Я хочу этим сказать, что Повстанческая армия играет решающую роль. За армией – поскольку в этот момент движение проявляет себя главным образом через партизанскую армию – река народа. Я сказал фразу: «Амазонка народа в тесном русле, которое не могло ни организовать, ни вместить такую массу народа», потому что за революцией была огромная река, целая Амазонка народа и относительно маленькая политическая организация. И в самом нашем движении, конечно, были свои внутренние течения – немного правых, немного левых, во всем этом были некоторые противоречия.
Но я прекрасно понимал, что масса народа, поддерживавшая революцию, была намного больше, чем наше движение, и гораздо шире, чем наше движение, и что мы не могли вести себя по-сектантски. Потому что можно сказать, что мы пользовались полнейшей поддержкой благодаря роли, которую играли в нашем движении, но мы отвергали идеи гегемонического типа; если бы мы захотели, мы смогли бы стать полным гегемоном. Я спрашиваю себя, сколько людей, сколько политических руководителей
в том положении, в каком мы находились на Кубе, отказались бы от идеи гегемонии.
Фрей Бетто. Когда вы говорите о том, что вы не сектант, я спрашиваю, не частично ли в силу этой позиции вы избегаете частого использования классических лозунгов марксизма-ленинизма? К этому вопросу я хочу добавить мое впечатление. Когда впервые приезжаешь на Кубу, с удивлением отмечаешь, что, в противоположность образу, который создает империализм, мы почти не встречаем на улицах изображений Маркса, Ленина, и всегда видим изображение Марти. И я спрашиваю, не включает ли эта позиция отказа от сектантства также и спасение национальных ценностей и символов, имеющих значение для культуры народа, осторожное отношение к тому, что важно и что люди не всегда замечают.
Фидель Кастро. Я не связываю так уж точно одно с другим, потому что это зависит от других факторов, от других критериев, от других идей. В нашем случае, говоря о сектантстве, я хочу сказать, поскольку наше движение сыграло основную роль в борьбе и в достижении победы, оно пользовалось поддержкой всего народа; то есть мы могли бы попытаться сделать нашу организацию и наше движение превалирующими, сделать их основным центром революции. Мы могли бы сказать: хорошо, мы сильнее, чем все остальные организации, давайте не будем делить ответственные посты, возьмем их целиком себе. Это бывало в истории бесконечное число раз, почти без исключения. Однако мы не пошли по этому пути. Я думаю, что успехи революции предварены во многих случаях правильными решениями, серьезными решениями, мудрыми решениями.
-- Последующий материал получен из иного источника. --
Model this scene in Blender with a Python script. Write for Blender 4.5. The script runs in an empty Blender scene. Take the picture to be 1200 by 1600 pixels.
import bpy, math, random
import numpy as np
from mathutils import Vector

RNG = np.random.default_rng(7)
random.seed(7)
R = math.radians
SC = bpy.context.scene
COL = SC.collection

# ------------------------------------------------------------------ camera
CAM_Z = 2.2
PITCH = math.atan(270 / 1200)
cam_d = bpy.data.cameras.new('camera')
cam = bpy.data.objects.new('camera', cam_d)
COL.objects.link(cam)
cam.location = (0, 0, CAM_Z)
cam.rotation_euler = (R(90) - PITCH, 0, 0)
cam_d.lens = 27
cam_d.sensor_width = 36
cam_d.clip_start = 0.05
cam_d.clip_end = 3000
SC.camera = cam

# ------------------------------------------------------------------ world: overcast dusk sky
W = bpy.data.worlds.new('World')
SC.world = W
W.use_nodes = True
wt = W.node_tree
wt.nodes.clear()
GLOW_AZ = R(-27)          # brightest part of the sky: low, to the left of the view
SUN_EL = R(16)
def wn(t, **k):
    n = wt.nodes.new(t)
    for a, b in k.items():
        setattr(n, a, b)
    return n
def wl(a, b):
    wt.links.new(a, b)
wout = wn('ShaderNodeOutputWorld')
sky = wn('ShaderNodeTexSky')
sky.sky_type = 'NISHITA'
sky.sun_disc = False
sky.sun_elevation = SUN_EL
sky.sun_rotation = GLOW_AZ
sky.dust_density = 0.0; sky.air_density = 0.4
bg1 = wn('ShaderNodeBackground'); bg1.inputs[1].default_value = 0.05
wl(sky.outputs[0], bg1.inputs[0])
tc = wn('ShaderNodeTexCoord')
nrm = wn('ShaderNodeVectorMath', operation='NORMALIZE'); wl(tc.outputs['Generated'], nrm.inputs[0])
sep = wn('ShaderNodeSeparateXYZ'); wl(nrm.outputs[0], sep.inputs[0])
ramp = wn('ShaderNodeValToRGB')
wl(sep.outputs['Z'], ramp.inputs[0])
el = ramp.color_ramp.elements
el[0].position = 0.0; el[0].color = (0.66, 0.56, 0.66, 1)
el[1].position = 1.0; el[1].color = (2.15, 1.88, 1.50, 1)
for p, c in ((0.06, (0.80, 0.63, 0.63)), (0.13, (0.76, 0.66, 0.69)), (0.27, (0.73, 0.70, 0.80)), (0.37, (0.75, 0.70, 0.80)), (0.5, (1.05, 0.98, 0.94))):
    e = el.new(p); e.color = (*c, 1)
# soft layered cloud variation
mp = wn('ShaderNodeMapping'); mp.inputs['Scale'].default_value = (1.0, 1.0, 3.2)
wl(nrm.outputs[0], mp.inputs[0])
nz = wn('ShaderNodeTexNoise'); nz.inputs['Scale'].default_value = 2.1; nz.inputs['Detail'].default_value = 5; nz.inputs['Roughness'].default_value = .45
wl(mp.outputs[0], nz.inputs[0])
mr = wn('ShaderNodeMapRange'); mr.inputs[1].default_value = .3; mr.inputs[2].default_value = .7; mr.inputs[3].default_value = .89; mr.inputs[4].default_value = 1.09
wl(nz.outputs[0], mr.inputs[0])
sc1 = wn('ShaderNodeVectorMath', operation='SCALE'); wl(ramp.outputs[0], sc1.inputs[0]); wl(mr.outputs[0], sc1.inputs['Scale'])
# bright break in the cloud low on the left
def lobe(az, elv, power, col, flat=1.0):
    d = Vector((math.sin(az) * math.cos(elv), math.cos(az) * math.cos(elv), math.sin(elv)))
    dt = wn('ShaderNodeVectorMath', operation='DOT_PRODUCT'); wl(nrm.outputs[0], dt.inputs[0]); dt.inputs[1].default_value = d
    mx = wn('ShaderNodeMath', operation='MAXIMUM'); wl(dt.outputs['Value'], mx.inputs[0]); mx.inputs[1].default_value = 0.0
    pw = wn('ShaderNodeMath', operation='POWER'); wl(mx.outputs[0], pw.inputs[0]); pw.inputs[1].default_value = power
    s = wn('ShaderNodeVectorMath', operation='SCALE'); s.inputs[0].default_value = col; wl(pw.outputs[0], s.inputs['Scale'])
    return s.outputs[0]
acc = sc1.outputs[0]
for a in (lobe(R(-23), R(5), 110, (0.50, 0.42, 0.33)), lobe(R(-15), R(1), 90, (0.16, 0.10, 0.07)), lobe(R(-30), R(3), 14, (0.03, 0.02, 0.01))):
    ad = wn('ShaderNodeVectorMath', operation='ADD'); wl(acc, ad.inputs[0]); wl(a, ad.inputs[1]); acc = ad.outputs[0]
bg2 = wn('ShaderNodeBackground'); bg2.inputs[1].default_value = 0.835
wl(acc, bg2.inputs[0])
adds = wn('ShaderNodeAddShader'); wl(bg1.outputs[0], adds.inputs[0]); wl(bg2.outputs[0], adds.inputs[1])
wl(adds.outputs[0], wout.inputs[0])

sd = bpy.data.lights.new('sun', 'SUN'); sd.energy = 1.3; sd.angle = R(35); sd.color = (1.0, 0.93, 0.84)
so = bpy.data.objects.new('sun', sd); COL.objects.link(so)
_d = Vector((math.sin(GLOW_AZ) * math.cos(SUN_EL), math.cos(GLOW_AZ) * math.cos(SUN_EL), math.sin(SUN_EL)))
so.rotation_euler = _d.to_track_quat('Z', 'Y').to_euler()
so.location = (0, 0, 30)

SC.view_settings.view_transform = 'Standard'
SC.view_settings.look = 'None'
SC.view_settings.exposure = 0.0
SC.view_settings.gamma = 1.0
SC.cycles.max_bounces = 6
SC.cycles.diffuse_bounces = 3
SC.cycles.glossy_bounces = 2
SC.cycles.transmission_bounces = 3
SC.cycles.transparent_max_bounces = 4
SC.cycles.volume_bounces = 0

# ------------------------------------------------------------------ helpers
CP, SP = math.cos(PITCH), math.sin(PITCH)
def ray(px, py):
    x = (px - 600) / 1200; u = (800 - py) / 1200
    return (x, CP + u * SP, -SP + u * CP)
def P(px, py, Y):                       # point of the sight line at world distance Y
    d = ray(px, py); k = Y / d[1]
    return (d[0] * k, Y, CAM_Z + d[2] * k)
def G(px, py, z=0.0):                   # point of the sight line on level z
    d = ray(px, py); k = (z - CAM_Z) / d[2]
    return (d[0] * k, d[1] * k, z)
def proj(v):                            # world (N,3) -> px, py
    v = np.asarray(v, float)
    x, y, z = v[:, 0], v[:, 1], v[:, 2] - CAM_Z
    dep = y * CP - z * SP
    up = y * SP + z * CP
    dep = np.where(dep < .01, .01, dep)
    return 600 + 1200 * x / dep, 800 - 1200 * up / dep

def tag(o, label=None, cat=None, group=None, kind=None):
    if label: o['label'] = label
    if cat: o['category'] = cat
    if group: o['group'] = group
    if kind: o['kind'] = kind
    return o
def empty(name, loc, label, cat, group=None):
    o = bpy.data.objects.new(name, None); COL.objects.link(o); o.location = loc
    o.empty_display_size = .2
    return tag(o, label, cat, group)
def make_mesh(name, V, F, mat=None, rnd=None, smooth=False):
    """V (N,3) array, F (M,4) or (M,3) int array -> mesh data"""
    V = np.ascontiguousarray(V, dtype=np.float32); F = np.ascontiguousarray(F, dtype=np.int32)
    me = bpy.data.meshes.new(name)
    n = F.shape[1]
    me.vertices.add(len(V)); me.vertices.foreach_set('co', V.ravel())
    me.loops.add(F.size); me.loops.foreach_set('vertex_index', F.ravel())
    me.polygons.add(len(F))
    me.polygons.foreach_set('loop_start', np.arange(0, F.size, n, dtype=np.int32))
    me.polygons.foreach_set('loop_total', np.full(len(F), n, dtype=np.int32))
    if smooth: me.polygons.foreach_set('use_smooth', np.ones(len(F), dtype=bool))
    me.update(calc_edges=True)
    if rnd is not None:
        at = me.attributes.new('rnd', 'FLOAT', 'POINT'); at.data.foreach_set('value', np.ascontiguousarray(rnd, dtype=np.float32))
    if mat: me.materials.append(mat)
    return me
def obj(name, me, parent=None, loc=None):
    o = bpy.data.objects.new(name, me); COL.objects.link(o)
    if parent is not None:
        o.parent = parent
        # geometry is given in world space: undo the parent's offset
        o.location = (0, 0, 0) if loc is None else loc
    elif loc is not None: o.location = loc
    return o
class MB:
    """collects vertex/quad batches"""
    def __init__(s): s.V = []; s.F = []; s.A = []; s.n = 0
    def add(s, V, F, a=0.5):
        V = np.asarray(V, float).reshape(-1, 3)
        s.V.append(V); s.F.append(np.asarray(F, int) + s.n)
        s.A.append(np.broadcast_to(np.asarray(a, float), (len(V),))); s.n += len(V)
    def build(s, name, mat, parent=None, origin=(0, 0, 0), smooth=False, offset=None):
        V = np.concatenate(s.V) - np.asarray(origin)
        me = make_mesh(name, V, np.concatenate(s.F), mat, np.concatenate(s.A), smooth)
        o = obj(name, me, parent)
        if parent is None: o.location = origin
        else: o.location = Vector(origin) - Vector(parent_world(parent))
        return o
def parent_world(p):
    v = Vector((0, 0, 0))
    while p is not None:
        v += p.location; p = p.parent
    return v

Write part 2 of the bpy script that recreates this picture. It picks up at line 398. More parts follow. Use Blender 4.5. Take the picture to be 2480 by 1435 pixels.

Первое проявление сектантства, против которого я начинаю борьбу, это сектантство тех, кто сражался в горах, потому что кое-кто уже стал смотреть иначе на тех, кто был на равнине, и на тех, кто находился в подполье. Я говорю: нет, они боролись, они подвергали себя риску, и часто даже больше, чем мы. Быть может, они не прошли столько, сколько прошли мы, не поднимались на горы, на которые поднимались мы, но ежедневно подвергали себя риску. Когда мы уже владели большой территорией, конечно, могли появиться самолеты и обнаружить нас на рассвете, под вечер, в полдень; то был иной риск, который мы научились предусматривать. Но товарищи, находившиеся в подполье, подвергали себя немалому риску; многие погибли, и возможно, в подполье погибло даже больше народа, чем в партизанских отрядах.